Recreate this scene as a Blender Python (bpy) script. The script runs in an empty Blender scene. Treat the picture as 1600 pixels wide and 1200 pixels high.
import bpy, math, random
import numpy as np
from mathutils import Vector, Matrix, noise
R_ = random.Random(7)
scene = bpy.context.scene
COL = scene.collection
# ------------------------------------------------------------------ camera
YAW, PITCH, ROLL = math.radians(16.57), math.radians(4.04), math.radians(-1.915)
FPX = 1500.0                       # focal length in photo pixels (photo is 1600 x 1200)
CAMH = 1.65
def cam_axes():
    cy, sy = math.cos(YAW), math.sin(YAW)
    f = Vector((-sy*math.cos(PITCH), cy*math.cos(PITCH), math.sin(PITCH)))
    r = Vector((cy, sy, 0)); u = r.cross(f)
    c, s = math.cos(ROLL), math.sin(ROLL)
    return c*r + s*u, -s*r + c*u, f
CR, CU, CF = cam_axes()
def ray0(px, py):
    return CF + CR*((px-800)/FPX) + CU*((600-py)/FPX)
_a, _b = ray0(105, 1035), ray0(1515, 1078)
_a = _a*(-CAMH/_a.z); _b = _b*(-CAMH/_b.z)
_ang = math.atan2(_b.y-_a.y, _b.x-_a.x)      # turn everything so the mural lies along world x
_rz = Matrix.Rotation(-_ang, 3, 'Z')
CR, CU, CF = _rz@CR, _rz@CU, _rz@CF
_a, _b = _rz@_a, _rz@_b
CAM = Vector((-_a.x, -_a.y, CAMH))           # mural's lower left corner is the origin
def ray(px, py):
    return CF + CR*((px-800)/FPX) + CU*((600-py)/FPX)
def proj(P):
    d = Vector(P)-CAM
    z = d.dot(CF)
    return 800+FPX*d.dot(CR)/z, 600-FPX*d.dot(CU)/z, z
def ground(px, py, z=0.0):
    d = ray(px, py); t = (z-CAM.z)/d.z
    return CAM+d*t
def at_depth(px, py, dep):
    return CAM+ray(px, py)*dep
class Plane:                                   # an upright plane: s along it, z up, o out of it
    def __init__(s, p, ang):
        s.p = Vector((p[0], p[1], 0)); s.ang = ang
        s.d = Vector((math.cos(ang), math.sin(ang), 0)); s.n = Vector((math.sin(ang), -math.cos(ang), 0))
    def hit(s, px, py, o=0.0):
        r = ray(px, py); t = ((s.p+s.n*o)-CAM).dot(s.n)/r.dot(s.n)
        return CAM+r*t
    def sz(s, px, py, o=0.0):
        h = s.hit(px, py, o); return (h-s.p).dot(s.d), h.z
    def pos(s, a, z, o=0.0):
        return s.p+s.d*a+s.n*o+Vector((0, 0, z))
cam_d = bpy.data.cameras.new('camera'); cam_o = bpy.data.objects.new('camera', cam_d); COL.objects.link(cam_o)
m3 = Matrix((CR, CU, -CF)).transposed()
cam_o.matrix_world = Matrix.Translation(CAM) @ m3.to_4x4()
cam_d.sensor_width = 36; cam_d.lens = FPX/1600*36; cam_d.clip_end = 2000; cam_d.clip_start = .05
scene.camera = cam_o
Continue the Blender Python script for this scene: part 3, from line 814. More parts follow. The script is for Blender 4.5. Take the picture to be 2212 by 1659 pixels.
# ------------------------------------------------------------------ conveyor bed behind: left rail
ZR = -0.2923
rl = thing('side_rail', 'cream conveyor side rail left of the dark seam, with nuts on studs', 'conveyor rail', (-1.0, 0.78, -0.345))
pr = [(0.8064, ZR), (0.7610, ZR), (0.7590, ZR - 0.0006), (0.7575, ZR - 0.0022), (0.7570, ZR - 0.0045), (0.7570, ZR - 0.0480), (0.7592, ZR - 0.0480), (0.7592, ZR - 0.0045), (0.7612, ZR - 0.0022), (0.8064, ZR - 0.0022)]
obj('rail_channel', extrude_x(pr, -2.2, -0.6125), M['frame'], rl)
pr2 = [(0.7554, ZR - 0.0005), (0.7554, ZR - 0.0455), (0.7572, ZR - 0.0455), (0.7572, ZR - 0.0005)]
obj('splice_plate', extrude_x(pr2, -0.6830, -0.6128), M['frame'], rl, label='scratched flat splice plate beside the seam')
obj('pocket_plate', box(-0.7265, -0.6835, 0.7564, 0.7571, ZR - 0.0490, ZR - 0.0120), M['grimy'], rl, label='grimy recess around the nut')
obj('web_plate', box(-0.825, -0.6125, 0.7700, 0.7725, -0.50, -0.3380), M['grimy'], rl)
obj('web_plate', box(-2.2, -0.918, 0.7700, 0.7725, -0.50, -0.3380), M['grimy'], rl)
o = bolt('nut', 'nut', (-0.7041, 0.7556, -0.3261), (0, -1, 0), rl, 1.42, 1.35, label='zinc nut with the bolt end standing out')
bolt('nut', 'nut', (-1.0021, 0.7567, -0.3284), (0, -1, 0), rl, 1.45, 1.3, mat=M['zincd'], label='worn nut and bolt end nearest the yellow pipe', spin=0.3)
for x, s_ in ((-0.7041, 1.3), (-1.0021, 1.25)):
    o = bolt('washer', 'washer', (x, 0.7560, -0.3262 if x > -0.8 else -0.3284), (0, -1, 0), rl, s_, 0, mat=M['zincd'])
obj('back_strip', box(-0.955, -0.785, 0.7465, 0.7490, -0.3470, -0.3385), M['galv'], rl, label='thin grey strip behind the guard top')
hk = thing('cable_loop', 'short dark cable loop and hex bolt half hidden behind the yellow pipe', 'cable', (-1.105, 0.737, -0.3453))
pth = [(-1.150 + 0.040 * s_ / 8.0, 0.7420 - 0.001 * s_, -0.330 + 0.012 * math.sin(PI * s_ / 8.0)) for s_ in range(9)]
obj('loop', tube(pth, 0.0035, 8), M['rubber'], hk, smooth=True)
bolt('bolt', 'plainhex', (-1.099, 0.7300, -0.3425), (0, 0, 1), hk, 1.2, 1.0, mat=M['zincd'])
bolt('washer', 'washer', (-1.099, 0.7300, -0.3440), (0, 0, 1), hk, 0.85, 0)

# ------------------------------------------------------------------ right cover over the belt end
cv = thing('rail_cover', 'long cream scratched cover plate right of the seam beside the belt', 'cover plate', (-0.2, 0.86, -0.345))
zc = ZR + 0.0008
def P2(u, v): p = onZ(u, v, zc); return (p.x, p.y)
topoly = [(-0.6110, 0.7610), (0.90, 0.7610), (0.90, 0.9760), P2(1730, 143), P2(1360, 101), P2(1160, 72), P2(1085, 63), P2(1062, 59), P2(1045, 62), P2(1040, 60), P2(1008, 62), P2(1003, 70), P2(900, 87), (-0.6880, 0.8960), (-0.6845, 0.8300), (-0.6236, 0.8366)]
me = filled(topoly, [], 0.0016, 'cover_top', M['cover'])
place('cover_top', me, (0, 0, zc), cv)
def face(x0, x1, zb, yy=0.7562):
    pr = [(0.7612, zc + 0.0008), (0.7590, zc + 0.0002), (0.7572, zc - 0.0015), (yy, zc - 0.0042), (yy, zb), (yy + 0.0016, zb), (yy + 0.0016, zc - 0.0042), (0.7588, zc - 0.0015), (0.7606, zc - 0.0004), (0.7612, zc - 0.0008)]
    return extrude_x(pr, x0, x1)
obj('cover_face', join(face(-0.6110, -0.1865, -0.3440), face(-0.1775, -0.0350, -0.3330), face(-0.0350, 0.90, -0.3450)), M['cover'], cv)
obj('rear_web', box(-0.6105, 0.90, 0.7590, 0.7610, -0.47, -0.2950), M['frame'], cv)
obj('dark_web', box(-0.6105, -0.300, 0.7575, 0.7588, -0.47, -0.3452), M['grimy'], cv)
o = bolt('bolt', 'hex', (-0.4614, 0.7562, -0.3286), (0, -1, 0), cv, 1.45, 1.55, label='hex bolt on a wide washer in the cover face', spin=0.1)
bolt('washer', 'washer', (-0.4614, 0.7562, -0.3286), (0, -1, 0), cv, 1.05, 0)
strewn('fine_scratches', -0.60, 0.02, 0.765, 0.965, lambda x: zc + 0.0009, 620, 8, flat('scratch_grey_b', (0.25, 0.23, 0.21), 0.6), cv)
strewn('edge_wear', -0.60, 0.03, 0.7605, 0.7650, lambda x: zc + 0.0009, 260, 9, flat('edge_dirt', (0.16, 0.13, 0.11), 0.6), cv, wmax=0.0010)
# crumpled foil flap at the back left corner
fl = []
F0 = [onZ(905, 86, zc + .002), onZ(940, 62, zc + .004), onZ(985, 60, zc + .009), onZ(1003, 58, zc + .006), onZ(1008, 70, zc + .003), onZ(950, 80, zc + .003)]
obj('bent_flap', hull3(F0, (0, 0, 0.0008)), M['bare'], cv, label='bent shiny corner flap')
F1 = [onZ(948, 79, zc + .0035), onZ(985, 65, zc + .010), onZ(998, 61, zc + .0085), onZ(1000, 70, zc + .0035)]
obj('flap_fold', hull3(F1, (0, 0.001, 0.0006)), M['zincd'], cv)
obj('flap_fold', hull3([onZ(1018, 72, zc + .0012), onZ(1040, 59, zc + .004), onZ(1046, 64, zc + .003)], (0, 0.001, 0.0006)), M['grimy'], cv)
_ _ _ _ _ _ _
§ **Goal of the exercise**
How many of the lines in the listing above hold the word "from"? Report only that figure.

§ **Result of the exercise**
2